Setting Up GitHub SSH Access from Scratch

3 min read

When working with GitHub, SSH authentication is the most secure and reliable way to interact with repositories. However, SSH issues often arise due to misconfigured or conflicting keys—especially when switching machines or accounts.

This blog walks through a clean, from-scratch setup of GitHub SSH authentication, ensuring a reliable development environment.


Why Use SSH with GitHub?

  • No need to enter username/password on every push

  • More secure than HTTPS tokens

  • Industry-standard for professional workflows

  • Required when working with multiple repositories or automation


Prerequisites

  • A GitHub account

  • Git installed

  • Terminal access (Linux / macOS / Windows with WSL or Git Bash)


If you want to start completely fresh:

rm -rf ~/.ssh mkdir ~/.ssh chmod 700 ~/.ssh

This ensures no old or conflicting SSH keys remain.


Step 1: Generate a New SSH Key

GitHub recommends Ed25519, which is secure and fast.

ssh-keygen -t ed25519 -C "your_email@example.com"

When prompted:

  • File location → Press Enter to use default

  • Passphrase → Optional but recommended

This creates:

  • Private key: ~/.ssh/id_ed25519

  • Public key: ~/.ssh/id_ed25519.pub


Step 2: Start the SSH Agent

The SSH agent manages your keys securely in memory.

eval "$(ssh-agent -s)"


Step 3: Add the SSH Key to the Agent

ssh-add ~/.ssh/id_ed25519

Verify:

ssh-add -l

You should see your key listed.


Step 4: Add the SSH Key to GitHub

Copy the public key:

cat ~/.ssh/id_ed25519.pub

Then:

  1. Go to GitHub → Settings

  2. Open SSH and GPG keys

  3. Click New SSH key

  4. Title: Personal Laptop

  5. Paste the key

  6. Save

⚠️ Never upload your private key (id_ed25519).

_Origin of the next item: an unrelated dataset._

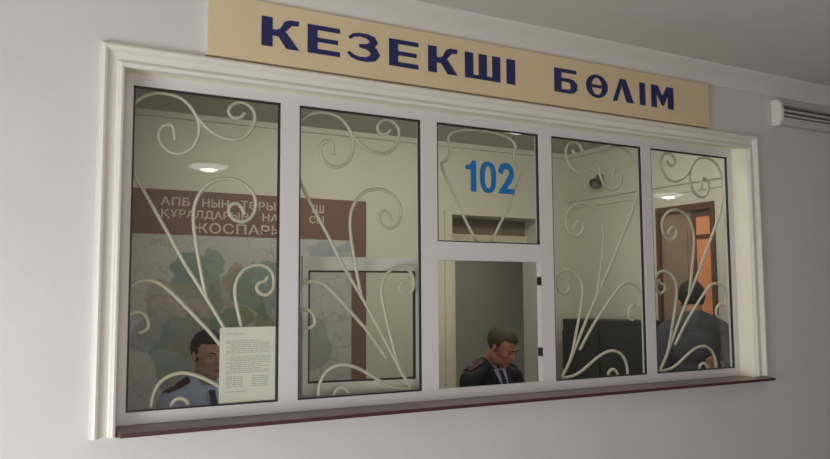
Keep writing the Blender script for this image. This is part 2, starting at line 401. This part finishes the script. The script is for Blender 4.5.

Step 5: Test SSH Authentication

ssh -T git@github.com

Expected output:

Hi username! You've successfully authenticated, but GitHub does not provide shell access.

This confirms GitHub recognizes your SSH key.


Step 6: Configure Git Identity

Set your personal Git identity:

git config --global user.name "John Doe" git config --global user.email "johndoe@email.com"

Verify:

git config --global --list


Step 7: Push a Repository Using SSH

Inside your project directory:

git init git add . git commit -m "Initial commit" git branch -M main git remote add origin git@github.com:username/repository.git git push -u origin main


Common Errors and Fixes

Permission denied (publickey)

  • SSH key not added to GitHub

  • SSH agent not running

  • Wrong repository URL

❌ Works with ssh -T but not git push

  • Repository does not exist

  • Pushing to the wrong GitHub account or org


Best Practices

  • Use one SSH key per device

  • Use separate keys for work and personal accounts

  • Name keys clearly (id_ed25519_personal, id_ed25519_work)

  • Never commit or share private keys


Conclusion

A clean SSH setup eliminates most GitHub authentication problems. By regenerating keys, using the SSH agent properly, and verifying access early, developers can avoid hours of debugging and ensure a smooth Git workflow.

This setup is simple, secure, and production-ready.